Question

Five years ago, Shikha was thrice as old as Rani. Ten years later, Shikha will be twice as old as Rani. How old are they now?
A.Rani 20 yrs, Shikha 50 yrs
B.Shikha 20 yrs, Rani 50 yrs
C.Shikha 80 yrs, Rani 30 yrs
D.Shikha 30 yrs, Rani 80 yrs

Answer 1

Hint: First make the equation of the condition by taking the unknown value as variable then solve the equation by taking any method (substitution, elimination or cross multiplication).
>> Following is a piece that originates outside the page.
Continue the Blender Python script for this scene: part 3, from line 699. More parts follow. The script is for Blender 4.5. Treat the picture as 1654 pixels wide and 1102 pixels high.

Complete step-by-step answer:
Consider, the present age of Shikha is x years and the present age of Rani is y years.
Five year ago,
The age of Shikha is $x - 5$ years.
The age of Rani is $y - 5$ years.
According to the question,
The age of Shikha is thrice of Rani then we get,
$\left( {x - 5} \right) = 3\left( {y - 5} \right)$
Solving this expression we get,
$
\Rightarrow x - 5 = 3y - 15\\
\Rightarrow x - 3y = 5 - 15\\
\Rightarrow x - 3y = - 10\;...........................(i)
$
Ten year later,
The age of Shikha will be $x + 10$ years.
The age of Rani will be $y + 10$ years.
According to the question,
The age of Shikha will be twice of Rani then we get,
$\left( {x + 10} \right) = 2\left( {y + 10} \right)$
Solving this expression we get,
 $
\Rightarrow x + 10 = 2y + 20\\
\Rightarrow x - 2y = - 10 + 20\\
\Rightarrow x - 2y = 10\;...........................(ii)
$
Taking the first equation as:
$
\Rightarrow x - 3y = - 10\\
\Rightarrow x = 3y - 10
$
Substituting the value of x in equation (ii) then we get,
$\left( {3y - 10} \right) - 2y = 10$
Simplifying the equation then,
$
\Rightarrow 3y - 10 - 2y = 10\\
\Rightarrow y = 10 + 10\\
\Rightarrow y = 20
$
Substituting the value of y in equation (i) then we get,
$x - 3y = - 10$
Simplifying the equation then,
$
\Rightarrow x - 3 \times 20 = - 10\\
\Rightarrow x - 60 = - 10\\
\Rightarrow x = 60 - 10\\
\Rightarrow x = 50
$
The present age of Shikha is x as the value of x is 50. So the present age of Shikha is 50 yrs.
Similarly, the present age of Rani is y as the value of y is 20. So the present age of Rani is 20 yrs.
So, the correct answer is “Option A”.

Note: In this type of problem make the equations as per the condition given. Also you can check your answer by placing the value of x and y again in the equation if the values satisfying the equation then answer is correct otherwise it is wrong so you have to check it again.